Siz bunu halktan uzak yalıtılmış bazı bölgelere taşırsanız; bu hakkın kullanımını fili olarak yok etmiş olursunuz
Yapılmak istenen budur.
1 Mayıs kutlamalarının Taksim’de engellenmesiyle, düğmeye basılmış ve sonrasında Taksim’de yapılan protestolara yapılan müdahaleler ile bu yolda atılan adımlar hızlandırılmıştır.
Halkın öfkesi, protestolar artık hükümeti rahatsız edici noktaya gelmiş olmalı ki; bu konuda önlemler alınmaya çalışılmaktadır.
Kentin turizm gerçeği
Özellik ile hafta sonları yoğun bir turizm hareketinin gerçekleştiğini izlemekteyiz.

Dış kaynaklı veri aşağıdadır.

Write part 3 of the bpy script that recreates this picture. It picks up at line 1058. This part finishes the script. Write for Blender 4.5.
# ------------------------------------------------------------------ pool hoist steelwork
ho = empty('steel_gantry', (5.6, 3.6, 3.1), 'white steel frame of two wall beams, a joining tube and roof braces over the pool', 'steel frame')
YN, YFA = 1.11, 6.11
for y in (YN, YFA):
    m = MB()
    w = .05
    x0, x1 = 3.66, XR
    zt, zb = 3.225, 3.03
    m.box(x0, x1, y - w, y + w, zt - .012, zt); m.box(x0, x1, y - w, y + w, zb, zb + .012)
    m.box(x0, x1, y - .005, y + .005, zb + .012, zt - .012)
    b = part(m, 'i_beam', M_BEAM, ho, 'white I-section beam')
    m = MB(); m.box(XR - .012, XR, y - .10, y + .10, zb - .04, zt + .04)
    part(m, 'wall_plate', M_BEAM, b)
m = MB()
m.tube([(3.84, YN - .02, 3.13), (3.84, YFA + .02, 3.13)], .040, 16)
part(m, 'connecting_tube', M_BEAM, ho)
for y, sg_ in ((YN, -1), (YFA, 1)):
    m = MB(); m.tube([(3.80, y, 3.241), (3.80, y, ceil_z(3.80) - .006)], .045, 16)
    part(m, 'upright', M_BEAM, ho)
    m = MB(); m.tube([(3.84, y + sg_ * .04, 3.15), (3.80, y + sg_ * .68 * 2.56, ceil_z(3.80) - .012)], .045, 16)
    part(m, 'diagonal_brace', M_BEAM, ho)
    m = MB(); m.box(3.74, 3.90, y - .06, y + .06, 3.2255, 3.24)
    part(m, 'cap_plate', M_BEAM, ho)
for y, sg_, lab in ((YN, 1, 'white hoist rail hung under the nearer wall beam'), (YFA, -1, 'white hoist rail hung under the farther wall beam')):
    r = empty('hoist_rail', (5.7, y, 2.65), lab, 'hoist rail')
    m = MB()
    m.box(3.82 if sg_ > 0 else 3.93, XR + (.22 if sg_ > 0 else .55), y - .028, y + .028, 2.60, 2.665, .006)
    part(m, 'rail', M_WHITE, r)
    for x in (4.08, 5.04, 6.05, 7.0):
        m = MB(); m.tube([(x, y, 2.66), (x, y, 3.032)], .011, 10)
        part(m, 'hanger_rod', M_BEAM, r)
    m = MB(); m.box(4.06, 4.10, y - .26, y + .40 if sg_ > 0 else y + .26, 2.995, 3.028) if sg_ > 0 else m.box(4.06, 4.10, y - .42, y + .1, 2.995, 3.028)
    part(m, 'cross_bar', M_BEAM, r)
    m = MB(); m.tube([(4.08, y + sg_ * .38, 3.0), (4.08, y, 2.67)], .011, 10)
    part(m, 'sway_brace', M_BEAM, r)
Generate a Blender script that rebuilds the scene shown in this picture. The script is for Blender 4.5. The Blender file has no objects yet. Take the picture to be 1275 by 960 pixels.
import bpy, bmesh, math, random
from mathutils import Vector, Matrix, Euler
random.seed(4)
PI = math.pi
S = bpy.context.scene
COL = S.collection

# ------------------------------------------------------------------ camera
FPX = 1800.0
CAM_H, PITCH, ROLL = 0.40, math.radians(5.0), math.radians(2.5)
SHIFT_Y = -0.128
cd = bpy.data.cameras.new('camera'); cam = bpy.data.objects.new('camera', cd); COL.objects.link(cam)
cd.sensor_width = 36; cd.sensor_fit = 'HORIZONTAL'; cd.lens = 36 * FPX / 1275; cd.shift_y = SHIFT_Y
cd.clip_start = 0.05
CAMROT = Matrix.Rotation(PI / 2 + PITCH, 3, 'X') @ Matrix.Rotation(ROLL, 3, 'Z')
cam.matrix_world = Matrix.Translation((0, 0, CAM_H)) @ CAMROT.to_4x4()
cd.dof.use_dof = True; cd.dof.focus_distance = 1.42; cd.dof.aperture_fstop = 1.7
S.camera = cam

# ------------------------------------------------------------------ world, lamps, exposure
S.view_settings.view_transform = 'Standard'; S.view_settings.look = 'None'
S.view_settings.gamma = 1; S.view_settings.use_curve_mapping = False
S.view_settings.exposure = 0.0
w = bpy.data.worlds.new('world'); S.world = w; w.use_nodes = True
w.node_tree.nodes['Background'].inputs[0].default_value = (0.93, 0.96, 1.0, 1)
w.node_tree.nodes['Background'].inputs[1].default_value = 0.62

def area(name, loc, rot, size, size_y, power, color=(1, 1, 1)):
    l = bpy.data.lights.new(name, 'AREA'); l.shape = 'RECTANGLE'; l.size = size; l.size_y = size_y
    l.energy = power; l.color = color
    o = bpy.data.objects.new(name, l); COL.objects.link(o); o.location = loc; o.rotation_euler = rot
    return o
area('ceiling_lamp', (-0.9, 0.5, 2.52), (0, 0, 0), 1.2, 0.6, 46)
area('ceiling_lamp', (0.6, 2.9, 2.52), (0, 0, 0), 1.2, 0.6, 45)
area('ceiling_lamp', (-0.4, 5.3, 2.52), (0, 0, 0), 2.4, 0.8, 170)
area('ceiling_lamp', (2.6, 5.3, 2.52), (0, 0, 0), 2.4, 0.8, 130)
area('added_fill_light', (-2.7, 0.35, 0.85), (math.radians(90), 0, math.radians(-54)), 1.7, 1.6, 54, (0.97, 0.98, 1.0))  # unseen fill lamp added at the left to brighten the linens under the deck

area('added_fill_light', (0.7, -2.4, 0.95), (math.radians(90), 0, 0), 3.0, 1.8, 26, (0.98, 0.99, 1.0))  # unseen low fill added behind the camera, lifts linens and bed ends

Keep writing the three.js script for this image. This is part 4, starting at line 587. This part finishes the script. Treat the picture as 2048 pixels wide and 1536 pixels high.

Böylesi bir yoğunluğun kent ekonomisine hangi düzeyde katkı verdiğini düşünürken bir arkadaşımın anlattıkları ile şoke oldum.
Su isteyen bir çocuğun ailesinin “otobüste var orada içersin” sözleri üzerine biraz düşünmemiz gerekecek.
Yine büyük kalabalıklar halinde gelen bu grupların Çanakkale içindeki davranışları gözlendiğinde bu hareketin kente bir katkı sunmadığını söyleyebilirim.
Bu konuda elimde somut bir veri olmadığı için, gözlemler üzerinden değerlendirmek zorunda kalıyorum.
Elinde çeşitli veriler olan kurum ve kuruluşlar bunları paylaşırlarsa, gerçekleri daha doğru bir pencereden değerlendirme imkânına sahip oluruz.
Anzak törenleri nedeniyle var olan dış turizm potansiyeli yıllar içerinde nasıl Çanakkale’yi es geçer noktaya gelmişse yerli turizm hareketi de şimdiden Çanakkale’ye bir katkısı olamayan organizasyona dönüşmüştür.
Organizasyonu yapan kurumların daha ziyade kendi gerçekleri ile içselleştirdikleri bir düzenleme temelinde hareket etmelerinden dolayı programlar tamamıyla Çanakkale dinamiklerinin yok sayıldığı kriterlerle yapılmaktadır.
Böyle olunca da bu hareketin Çanakkale’ye bir katkısı olmamakta, Çanakkale maalesef bu işin hamaliyesini üstlenmektedir.
Bu konu üzerinde durulmalıdır.
Böyle giderse, Çanakkale kendi kaynaklarını da zorunluluk nedeniyle bu organizasyonların ihtiyaçlarını karşılamak için kullanıp aynı zamanda kendi kaynaklarından harcayan bir kent haline gelecektir.
Buna “Dimyat’a pirinç almak için giderken evdeki bulgurdan olmak” denir.
Çanakkale için böyle bir tehlike vardır.
Önce bu durumun sağlıklı bir şeklide tespit edilmesi, sonrada çözüm yollarının araştırılması gereklilik haline gelmiştir.
Kronikleşen belediye hizmetleri
Su patlakları nedeniyle su kesintileri artık bıktırdı.
Anlayabildiğim kadarı ile belediye bu konunun çözümünü bulamıyor.
Böyle giderse önemli bir memnuniyetsizlik nedeni olacaktır.
Henüz bu boyutta olmasa bile toplu taşıma hizmet kalitesinden şu günlerde önemli şikayetler gelmektedir.
Şimdiden bu konuda önlemler alınmaz ise, vatandaşın şikayetlerine neden olan konularda gerekli önleyici ve düzeltici çalışmalar yapılmaz ise; son derece başarılı başlayan bu çalışma da halkın önemli bir problemi haline gelebilir.
Biz görevimizi yerine getirelim; söyleyelim.
Tabii ki sadece söylemekle kalmayacağız, takip edeceğiz, ne yapılıp yapılmadığını ayrıca sorgulayacağız.